From the first line of the listing below to the line with "WL(smooth_closed(v, 3)) for", print each line exactly, and nothing more. Leave out the pictures.
┄┄┄┄┄┄┄┄┄┄┄┄┄┄┄┄┄┄┄┄
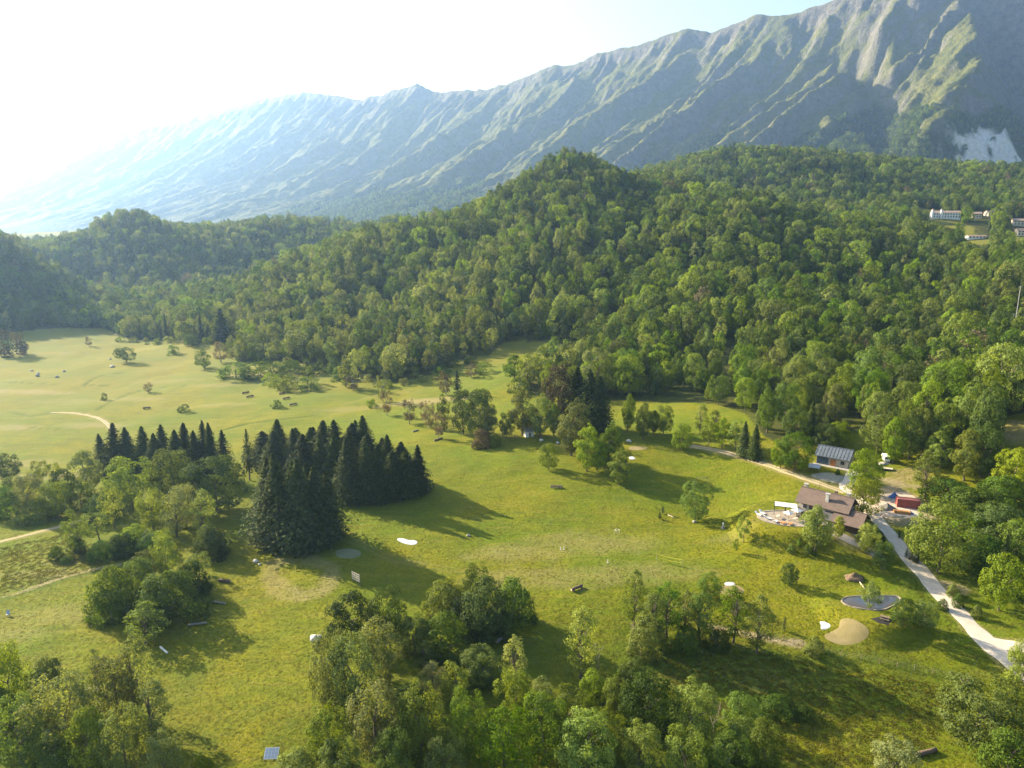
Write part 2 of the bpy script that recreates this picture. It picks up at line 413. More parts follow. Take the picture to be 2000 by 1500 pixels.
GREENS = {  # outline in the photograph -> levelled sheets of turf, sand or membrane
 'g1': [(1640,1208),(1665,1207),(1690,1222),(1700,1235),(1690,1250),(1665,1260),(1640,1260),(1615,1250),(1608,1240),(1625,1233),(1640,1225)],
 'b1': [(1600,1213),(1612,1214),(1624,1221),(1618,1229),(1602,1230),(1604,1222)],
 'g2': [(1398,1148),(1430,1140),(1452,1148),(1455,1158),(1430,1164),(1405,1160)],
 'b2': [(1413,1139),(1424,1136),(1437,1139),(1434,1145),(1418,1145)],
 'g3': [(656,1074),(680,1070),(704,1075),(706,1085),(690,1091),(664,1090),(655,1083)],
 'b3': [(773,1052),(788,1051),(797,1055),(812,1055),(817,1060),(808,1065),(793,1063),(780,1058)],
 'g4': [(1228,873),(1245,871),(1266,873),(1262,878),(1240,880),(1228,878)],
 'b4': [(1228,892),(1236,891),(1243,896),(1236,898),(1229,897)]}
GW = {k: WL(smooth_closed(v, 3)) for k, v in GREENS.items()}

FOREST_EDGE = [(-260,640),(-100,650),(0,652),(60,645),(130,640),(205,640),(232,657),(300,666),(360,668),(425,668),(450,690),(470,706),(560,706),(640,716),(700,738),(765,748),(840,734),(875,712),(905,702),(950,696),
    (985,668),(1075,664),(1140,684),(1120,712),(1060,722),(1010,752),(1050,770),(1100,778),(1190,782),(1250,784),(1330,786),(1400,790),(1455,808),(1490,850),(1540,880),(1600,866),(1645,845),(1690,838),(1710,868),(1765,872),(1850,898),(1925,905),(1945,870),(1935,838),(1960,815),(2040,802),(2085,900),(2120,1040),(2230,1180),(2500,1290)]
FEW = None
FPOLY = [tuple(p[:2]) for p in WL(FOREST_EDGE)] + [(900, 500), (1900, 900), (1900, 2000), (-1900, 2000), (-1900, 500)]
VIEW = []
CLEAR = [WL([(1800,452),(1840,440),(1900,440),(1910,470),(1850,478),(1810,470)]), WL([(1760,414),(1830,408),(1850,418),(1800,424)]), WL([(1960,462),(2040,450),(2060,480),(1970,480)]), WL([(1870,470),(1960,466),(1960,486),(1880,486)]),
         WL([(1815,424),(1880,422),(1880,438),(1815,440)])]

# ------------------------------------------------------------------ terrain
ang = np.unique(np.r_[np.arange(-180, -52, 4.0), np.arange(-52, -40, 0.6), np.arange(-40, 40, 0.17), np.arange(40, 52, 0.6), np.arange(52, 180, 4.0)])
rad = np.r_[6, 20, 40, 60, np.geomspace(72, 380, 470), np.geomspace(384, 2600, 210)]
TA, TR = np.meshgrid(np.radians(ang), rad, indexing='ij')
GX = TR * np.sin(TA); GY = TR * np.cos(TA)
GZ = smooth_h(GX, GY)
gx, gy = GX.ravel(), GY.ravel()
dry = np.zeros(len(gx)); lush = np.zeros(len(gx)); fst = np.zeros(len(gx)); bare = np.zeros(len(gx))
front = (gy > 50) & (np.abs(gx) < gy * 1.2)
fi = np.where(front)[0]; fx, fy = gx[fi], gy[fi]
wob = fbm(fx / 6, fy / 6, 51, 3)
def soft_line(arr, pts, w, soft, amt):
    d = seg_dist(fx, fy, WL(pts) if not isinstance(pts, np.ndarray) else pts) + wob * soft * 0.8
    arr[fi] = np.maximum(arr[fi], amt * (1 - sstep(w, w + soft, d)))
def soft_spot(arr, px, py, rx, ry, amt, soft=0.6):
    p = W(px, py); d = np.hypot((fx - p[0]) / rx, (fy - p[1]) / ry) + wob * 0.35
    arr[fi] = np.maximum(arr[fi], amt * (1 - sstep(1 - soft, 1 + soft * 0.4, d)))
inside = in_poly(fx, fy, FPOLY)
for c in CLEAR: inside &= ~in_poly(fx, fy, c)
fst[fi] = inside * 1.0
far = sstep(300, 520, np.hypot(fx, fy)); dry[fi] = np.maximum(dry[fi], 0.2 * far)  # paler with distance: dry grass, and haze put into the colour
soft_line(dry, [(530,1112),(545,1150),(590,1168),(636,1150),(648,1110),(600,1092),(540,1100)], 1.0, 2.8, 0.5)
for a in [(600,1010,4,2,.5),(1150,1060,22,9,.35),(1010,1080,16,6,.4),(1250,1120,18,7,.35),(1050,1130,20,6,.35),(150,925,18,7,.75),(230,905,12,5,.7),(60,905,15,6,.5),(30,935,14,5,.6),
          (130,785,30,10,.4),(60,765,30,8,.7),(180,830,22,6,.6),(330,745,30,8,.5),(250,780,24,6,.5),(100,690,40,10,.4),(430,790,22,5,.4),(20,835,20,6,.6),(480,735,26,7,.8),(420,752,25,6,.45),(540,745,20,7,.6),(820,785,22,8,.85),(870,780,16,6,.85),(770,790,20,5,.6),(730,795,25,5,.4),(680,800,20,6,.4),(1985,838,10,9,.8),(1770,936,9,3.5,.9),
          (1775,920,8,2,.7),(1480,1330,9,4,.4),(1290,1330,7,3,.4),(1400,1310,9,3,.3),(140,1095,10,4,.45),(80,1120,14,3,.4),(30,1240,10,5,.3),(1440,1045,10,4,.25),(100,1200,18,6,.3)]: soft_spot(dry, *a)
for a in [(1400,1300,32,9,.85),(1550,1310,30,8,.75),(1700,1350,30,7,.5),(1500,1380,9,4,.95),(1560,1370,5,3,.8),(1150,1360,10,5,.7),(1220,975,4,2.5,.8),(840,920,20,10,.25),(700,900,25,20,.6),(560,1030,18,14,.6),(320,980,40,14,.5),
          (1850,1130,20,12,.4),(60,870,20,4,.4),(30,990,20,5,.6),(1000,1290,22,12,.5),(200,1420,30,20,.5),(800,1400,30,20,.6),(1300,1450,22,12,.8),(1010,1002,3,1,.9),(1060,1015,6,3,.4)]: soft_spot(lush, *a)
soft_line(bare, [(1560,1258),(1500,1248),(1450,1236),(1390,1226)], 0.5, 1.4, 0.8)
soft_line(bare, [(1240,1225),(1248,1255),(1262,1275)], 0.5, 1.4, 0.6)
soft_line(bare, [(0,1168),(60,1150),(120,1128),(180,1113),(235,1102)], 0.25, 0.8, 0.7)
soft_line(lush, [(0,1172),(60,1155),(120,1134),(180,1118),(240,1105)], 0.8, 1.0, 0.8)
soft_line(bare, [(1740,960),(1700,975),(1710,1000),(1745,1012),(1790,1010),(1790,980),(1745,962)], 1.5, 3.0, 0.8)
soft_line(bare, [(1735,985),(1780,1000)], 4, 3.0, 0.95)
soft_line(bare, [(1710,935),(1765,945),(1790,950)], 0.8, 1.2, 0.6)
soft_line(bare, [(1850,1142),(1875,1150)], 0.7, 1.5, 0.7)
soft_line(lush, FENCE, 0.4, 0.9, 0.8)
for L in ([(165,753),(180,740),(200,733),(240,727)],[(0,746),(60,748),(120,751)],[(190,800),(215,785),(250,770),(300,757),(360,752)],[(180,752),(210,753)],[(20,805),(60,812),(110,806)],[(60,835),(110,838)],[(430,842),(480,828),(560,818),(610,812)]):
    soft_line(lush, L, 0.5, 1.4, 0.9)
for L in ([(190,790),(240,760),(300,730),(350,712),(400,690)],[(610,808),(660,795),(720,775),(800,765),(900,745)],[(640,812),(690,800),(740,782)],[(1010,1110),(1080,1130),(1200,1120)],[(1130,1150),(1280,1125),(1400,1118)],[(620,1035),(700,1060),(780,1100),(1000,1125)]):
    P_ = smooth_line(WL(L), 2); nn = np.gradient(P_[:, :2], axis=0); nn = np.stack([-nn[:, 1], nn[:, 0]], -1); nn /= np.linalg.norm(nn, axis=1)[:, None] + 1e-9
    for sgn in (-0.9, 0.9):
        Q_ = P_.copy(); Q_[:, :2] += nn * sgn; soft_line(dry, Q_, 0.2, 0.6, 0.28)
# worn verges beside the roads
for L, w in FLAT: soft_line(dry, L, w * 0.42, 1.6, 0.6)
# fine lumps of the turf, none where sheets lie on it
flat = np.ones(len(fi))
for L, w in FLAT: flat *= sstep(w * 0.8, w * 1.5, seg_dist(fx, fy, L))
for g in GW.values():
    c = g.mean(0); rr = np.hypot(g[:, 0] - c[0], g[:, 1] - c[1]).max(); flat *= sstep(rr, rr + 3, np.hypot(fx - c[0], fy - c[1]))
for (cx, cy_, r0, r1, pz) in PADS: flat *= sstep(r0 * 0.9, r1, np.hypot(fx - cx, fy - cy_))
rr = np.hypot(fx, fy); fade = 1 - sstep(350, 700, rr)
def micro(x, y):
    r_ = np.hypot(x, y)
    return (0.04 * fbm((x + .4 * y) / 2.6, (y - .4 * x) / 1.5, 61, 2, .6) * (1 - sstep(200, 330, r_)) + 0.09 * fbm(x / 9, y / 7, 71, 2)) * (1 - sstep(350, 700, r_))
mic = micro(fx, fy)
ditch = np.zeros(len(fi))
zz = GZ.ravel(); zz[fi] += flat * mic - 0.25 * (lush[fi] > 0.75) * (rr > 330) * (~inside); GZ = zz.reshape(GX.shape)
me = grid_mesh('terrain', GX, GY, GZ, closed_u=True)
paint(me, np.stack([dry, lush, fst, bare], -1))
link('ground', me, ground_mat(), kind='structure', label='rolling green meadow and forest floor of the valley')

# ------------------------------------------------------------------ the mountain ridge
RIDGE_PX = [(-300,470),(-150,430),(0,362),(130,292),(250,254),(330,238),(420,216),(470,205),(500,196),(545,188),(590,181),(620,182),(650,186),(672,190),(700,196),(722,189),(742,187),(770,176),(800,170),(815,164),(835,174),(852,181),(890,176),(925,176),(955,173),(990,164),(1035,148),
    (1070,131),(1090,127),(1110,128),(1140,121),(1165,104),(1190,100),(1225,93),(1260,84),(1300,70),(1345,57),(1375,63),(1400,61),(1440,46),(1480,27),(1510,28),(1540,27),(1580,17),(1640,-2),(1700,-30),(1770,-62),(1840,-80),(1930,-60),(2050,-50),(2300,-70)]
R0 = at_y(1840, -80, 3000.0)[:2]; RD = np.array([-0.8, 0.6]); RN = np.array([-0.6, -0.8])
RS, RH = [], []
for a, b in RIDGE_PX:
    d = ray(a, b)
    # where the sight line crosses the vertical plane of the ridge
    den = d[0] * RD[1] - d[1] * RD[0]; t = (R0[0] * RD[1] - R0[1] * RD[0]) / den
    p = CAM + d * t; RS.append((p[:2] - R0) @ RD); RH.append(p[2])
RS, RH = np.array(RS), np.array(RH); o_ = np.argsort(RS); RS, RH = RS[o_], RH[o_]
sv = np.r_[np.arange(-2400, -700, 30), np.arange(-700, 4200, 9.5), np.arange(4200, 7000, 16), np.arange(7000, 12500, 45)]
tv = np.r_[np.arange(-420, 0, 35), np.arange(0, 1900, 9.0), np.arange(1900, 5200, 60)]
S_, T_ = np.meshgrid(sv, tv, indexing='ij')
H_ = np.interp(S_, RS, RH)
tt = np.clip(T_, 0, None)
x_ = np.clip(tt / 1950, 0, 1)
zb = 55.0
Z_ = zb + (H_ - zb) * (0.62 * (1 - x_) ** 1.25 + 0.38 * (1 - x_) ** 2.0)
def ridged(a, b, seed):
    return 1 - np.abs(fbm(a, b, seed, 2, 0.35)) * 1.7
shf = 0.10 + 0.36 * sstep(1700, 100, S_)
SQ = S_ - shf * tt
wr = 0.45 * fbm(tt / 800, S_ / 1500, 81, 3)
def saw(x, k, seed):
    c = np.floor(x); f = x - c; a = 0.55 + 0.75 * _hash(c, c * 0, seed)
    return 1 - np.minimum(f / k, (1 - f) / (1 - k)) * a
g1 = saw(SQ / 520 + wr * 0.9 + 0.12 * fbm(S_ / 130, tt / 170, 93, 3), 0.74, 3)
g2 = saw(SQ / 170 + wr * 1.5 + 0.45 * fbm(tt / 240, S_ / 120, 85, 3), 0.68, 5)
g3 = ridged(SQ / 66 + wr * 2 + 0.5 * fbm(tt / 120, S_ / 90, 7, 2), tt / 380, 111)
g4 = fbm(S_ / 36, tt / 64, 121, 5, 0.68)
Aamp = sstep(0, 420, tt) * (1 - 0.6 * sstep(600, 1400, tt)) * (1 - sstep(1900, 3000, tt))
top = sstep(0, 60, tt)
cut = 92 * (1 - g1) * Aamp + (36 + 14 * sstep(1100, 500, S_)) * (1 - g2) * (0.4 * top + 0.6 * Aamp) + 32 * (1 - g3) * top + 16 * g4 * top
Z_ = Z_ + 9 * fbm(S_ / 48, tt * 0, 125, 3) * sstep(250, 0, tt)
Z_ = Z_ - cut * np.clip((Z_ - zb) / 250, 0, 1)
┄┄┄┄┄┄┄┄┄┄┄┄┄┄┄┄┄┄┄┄
__Solved problem__.
Write part 2 of the bpy script that recreates this picture. It picks up at line 413. More parts follow. Take the picture to be 2000 by 1500 pixels.
GREENS = {  # outline in the photograph -> levelled sheets of turf, sand or membrane
 'g1': [(1640,1208),(1665,1207),(1690,1222),(1700,1235),(1690,1250),(1665,1260),(1640,1260),(1615,1250),(1608,1240),(1625,1233),(1640,1225)],
 'b1': [(1600,1213),(1612,1214),(1624,1221),(1618,1229),(1602,1230),(1604,1222)],
 'g2': [(1398,1148),(1430,1140),(1452,1148),(1455,1158),(1430,1164),(1405,1160)],
 'b2': [(1413,1139),(1424,1136),(1437,1139),(1434,1145),(1418,1145)],
 'g3': [(656,1074),(680,1070),(704,1075),(706,1085),(690,1091),(664,1090),(655,1083)],
 'b3': [(773,1052),(788,1051),(797,1055),(812,1055),(817,1060),(808,1065),(793,1063),(780,1058)],
 'g4': [(1228,873),(1245,871),(1266,873),(1262,878),(1240,880),(1228,878)],
 'b4': [(1228,892),(1236,891),(1243,896),(1236,898),(1229,897)]}
GW = {k: WL(smooth_closed(v, 3)) for k, v in GREENS.items()}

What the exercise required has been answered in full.